Tendo atuado pela primeira vez aos 13 anos, a bagagem de Aderbal é extensa. Um pouco de tudo o que já realizou enquanto profissional de teatro estava em sua mala, a qual trouxe à Escola e levou consigo para o palco improvisado. “Eu quero ser meio que o Homem da Mala (figura popular nordestina). Quem sabe, até o final do nosso encontro, eu não a abra e mostre a vocês algumas coisas que eu carrego”, comentou em meio a gargalhadas do público.
A partir de então, Aderbal explica o motivo pelo qual sugeriu que o tema do seminário fosse “O Teatro Ilimitado”. “Acredito que a infinidade de possibilidades dentro do teatro é algo que não se encontra fora dele. Por exemplo, quando fui fazer a minha versão de ‘Mobdick’, percebi os diversos significados que existem por detrás da personagem principal, a baleia. O próprio romance, que data do século XIX, tem diferentes gêneros teatrais dentro de uma mesma obra. Fazer essa peça foi uma boa experiência para falar de teatro ilimitado.”
O diretor Aderbal Freire respondendo aa perguntas do público (Foto: Arquivo SP Escola de Teatro)
Neste instante, o artista convidado do curso de Iluminação, Roberto Paiva, fez sua pergunta. “Muitos dizem que no teatro tudo é válido. Outros preferem o engessamento do fazer teatral. Dentre esses dois extremos relacionados ao Teatro Ilimitado que você disse, como encontrar o equilíbrio?”
Para responder a questão, Aderbal explica que nem tudo é valido, mas que as possibilidades de se recriar peças são infinitas, desde que haja embasamento e estudo. “Eu gosto de falar sobre a minha teoria do ‘pensamento andante’, em que o diretor pode fazer sua versão de uma montagem introduzindo aspectos da atualidade. Por exemplo, em “Hamlet”, numa cena onde a Ofélia devolve todos os presentes que havia ganhado de Hamlet, ela joga em seus braços todos os objetos. Entre eles, está a capa do disco de vinil dos Beatles. Tenho certeza que se Shakespeare tivesse conhecido a banda, ele teria feito o mesmo”, brincou.
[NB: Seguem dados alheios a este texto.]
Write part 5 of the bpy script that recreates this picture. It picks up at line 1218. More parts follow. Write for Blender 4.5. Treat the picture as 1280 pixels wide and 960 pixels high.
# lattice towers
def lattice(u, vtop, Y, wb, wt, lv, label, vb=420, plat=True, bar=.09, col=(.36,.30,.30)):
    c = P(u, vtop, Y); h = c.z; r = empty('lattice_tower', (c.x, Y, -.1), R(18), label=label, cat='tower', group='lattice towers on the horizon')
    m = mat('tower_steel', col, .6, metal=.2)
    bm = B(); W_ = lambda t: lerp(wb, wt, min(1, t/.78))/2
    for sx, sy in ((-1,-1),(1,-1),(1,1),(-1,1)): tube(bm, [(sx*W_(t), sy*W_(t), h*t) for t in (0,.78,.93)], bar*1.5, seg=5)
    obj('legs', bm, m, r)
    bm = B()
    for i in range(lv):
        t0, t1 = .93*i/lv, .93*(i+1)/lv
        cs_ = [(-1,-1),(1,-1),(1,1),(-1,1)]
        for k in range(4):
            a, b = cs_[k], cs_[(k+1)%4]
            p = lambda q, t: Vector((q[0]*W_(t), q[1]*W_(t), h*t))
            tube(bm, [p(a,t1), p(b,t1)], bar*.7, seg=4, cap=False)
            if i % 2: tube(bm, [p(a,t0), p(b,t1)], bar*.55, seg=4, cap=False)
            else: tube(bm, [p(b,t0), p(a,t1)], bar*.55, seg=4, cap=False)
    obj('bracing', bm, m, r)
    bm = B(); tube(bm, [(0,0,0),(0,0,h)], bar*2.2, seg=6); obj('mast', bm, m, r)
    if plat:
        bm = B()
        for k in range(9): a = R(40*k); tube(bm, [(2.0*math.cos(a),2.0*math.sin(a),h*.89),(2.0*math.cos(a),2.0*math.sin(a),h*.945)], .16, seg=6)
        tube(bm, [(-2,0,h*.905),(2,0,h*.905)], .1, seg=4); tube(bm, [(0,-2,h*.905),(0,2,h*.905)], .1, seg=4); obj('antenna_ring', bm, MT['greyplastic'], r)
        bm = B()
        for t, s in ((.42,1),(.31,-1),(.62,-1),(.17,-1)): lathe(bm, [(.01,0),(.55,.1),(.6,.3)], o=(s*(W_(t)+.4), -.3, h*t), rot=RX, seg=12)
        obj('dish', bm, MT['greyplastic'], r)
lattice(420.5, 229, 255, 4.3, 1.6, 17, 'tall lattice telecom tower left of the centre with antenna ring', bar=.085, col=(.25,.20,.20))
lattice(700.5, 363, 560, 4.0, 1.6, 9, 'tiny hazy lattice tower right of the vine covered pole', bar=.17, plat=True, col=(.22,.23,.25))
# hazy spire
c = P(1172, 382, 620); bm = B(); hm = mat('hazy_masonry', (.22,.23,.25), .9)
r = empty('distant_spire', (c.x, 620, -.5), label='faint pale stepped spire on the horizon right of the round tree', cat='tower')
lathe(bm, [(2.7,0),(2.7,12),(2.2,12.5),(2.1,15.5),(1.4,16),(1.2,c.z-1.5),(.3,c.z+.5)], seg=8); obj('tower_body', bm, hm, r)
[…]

Com esse gancho, o diretor lançou, talvez, a frase mais instigante dentre todas que disse ao longo de duas horas de palestra. “Nós, diretores, somos a reencarnação dos autores das peças que dirigimos. Portanto, eu, enquanto Shakespeare, adorei a encenação que o Aderbal fez da minha peça.”
No desenrolar da conversa, o diretor contava, também, sobre sua história de vida e de vivência de palco. “Desculpem-me, mas sou um homem de muitos parênteses. Prometo que já volto ao nosso assunto inicial”, se explicava para a plateia. Aderbal não se restringiu a discursar somente sobre encenação e atuação. Em certo momento, citou, ainda, a cenografia de seus espetáculos.
Quem estava lá, nas primeiras fileiras, para fazer sua pergunta era o coordenador dos cursos de Cenografia e Figurino e Técnicas de Palco, J. C. Serroni. “Com base no que já pude presenciar, suas peças possuem, em sua maioria, cenografias excelentes. No entanto, sei que você poderia fazer uma grande peça em um pequeno espaço e até mesmo sem cenário. Quero saber como você dialoga com essa outra área? Quão importante é, para você, a cenografia?”
Aderbal, novamente, deu exemplo de uma de suas peças para responder a questão. “No espetáculo ‘Depois do Filme’, o cenógrafo com quem mais tenho contato (Fernando Mello da Costa) conseguiu realizar um trabalho magnífico em um espaço limitadíssimo. Com apenas algumas cadeiras e um palco em formato de passarela, o ator, no caso eu, conseguia estar num posto de gasolina, numa praia, num carro e num bar. Portanto, nem sempre a cenografia das minhas montagens são fotográficas, mas é, sem dúvida, indispensável”.
Faltando cinco minutos para o final, o diretor sintetiza toda a conversa em apenas uma frase. “Não faz diferença apresentar uma peça num local pequeno ou grande, pois a imaginação do expectador é o palco do teatro ilimitado.”